Gentileschi'nin resmi, kız lisesinin ardından Surrey'deki kapalı kadın cezaevi HM Prison Send'in yolunu tuttu. Böylece, Birleşik Krallık ulusal koleksiyonundaki bir resim, ilk kez bir cezaevinde sergilenmiş oldu. Tablonun cezaevi kütüphanesinde sergilendiği 20-22 Mayıs tarihlerinde, Ulusal Galeri sanatçı eğitmeni, kendi isteğiyle atölye çalışmalarına kayıt olan 30 kadar mahkumla üç çalışma düzenledi. Eserin karşısında gerçekleşen bu atölyelere katılan, tabloyu büyük bir merak ve ilgiyle karşılayan kadınlar, resim ve ressam hakkında bilgilendirildiler ve otoportredeki temalardan ilhamla yaratıcı çalışmalar gerçekleştirdiler.  
Eserin turu, Londra'da bulunan Waltham Forest yerleşim yerindeki Wood Street Library adlı kütüphanede sonlanıyor. Tablo, bu sene radikal, öncü ve sıradışı kadınların anıldığı "Waltham Forest Borough of Culture 2019" etkinlikleri çerçevesinde 1 Haziran'da sergilenmeye başladığı kütüphanede, 16 Haziran tarihine kadar görülebilecek.

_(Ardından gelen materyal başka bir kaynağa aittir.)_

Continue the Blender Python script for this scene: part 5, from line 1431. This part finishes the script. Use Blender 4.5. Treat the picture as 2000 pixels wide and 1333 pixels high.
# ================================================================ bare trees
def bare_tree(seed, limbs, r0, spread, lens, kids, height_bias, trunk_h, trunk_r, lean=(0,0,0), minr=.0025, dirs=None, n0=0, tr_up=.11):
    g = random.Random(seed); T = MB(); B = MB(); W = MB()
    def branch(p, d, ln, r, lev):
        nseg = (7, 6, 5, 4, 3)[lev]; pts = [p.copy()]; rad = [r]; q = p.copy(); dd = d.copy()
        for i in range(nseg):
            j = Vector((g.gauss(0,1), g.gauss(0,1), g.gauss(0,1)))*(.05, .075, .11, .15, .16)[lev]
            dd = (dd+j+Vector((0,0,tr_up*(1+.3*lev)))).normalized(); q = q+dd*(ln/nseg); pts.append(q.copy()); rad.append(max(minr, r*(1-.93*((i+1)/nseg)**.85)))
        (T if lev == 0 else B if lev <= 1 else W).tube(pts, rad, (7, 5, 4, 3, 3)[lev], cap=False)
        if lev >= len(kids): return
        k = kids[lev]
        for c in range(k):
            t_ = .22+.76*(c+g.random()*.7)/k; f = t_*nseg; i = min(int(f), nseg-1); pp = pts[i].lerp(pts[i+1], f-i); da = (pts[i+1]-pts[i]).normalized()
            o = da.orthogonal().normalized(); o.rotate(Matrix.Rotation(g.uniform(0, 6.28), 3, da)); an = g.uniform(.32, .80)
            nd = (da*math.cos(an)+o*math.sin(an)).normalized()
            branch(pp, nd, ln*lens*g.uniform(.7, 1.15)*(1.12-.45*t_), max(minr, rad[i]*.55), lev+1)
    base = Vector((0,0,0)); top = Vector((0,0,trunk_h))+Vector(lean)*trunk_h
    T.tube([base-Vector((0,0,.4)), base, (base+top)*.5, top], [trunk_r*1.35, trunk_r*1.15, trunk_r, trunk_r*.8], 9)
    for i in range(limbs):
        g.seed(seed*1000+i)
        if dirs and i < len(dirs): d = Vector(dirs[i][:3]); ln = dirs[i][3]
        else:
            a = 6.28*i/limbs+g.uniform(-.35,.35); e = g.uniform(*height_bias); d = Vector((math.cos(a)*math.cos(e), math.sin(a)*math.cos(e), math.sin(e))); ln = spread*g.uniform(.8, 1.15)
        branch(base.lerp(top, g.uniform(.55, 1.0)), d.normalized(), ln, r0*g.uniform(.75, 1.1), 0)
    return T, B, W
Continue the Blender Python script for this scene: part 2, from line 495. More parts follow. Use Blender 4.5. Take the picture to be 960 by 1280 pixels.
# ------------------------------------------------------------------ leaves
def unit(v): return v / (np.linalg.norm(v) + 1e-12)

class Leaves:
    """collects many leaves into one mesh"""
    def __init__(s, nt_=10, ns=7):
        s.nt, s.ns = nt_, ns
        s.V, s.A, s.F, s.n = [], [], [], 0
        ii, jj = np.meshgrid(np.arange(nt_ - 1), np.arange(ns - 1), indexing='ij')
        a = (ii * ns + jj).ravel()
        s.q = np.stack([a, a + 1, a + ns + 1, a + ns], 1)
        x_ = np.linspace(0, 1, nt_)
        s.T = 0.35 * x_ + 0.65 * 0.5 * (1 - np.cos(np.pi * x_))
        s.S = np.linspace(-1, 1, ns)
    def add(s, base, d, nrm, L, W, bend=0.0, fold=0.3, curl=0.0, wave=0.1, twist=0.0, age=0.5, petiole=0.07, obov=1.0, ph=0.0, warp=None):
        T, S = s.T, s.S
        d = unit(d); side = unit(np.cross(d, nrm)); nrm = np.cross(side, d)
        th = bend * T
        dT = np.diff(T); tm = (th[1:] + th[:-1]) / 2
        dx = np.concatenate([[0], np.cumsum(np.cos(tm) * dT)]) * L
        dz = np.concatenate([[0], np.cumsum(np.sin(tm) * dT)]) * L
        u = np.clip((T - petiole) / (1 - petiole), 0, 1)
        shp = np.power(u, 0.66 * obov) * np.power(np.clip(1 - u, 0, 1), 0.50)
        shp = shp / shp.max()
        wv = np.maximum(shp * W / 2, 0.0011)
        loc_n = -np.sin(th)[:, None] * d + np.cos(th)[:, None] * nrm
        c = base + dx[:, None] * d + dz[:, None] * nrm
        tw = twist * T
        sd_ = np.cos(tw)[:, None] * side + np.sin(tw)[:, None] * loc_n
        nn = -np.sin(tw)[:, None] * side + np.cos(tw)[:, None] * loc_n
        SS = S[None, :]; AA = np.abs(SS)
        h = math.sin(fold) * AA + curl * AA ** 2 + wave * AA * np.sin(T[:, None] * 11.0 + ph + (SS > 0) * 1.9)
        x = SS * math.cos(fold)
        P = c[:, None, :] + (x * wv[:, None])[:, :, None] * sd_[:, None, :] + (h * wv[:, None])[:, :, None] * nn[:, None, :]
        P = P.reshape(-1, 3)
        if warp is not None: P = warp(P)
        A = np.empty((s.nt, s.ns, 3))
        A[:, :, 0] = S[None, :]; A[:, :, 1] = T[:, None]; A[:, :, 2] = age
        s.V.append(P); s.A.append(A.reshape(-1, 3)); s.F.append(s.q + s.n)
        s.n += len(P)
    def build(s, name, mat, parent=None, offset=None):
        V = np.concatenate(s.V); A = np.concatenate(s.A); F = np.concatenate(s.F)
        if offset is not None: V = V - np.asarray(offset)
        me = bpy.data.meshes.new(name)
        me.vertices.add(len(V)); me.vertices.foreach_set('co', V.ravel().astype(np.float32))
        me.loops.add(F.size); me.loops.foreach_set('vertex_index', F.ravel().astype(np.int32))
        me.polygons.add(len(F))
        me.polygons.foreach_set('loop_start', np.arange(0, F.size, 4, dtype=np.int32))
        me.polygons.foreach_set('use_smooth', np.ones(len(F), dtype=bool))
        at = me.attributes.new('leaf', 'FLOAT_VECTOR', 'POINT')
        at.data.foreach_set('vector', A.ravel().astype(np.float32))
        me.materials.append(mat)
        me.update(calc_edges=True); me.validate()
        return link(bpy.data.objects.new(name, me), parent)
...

İskenderiyeli Azize Katerina Olarak Otoportre'nin ziyaret noktalarında "kadın" ortak temasının öne çıkması, rastlantı değil. Gentileschi, kadın sanatçıların pek kabul görmediği bir dönemde Floransa'daki Accademia del Disegno'nun (Çizim Akademisi) ilk kadın üyesi olmuştu. Eserleri, uluslararası çapta alıcı buluyordu.
Sanatçı, güçlüklerle dolu bir yaşam sürdü; 17 yaşındayken başka bir ressamın tecavüzüne uğradı, ilgili davası sürerken fiziksel işkenceye maruz kaldı. Birleşik Krallık'ı gezmekte olan kendi portresinde, 4. yüzyılda İmparator Maxentius tarafından şehit edilen Azize Katerina'yı canlandırıyor. Resimde kendini, bıçaklı tekerlekle (işkence aleti) betimlemiş. Eleştirmenler bu tabloyu, ressamın kendi yaşadıklarını ifade etme biçimi olarak yorumluyor. Resimdeki güçlü bakışı ise, boyun eğmemiş ruhunu ortaya koyuyor.
Caravaggio'yla büyük olasılıkla şahsen tanışan ve onun takipçilerinden olan, 40 yıllık bir kariyere sahip Gentileschi bugün, neslinin en ilerici ve etkileyici ressamlarından biri olarak değerlendiriliyor.
Bir sanat eserinin, galeri duvarında görülmeyi beklemekten çıkarılıp "herkes için sanat" anlayışıyla halkın farklı kesimlerinin görebileceği yerlere götürülmesi ve daha erişilebilir kılınması, son derece anlamlı. Tablonun küçük "turnesi" tartışmalara ve öğrenmeye vesile olmuş, birçok kişiye ilham vermiş.
Eserin sergilendiği cezaevindeki mahkumlardan biri, 400 yıllık resme baktıktan sonra bir süre konuşamadığını, sesinin tuhaf çıkmaya başladığını söylüyor. Tablodaki kadının bakışlarından çok etkilendiğini, onunla arasında bir bağ oluştuğunu ifade ediyor. "O artık benim arkadaşım, kesinlikle..." diyor.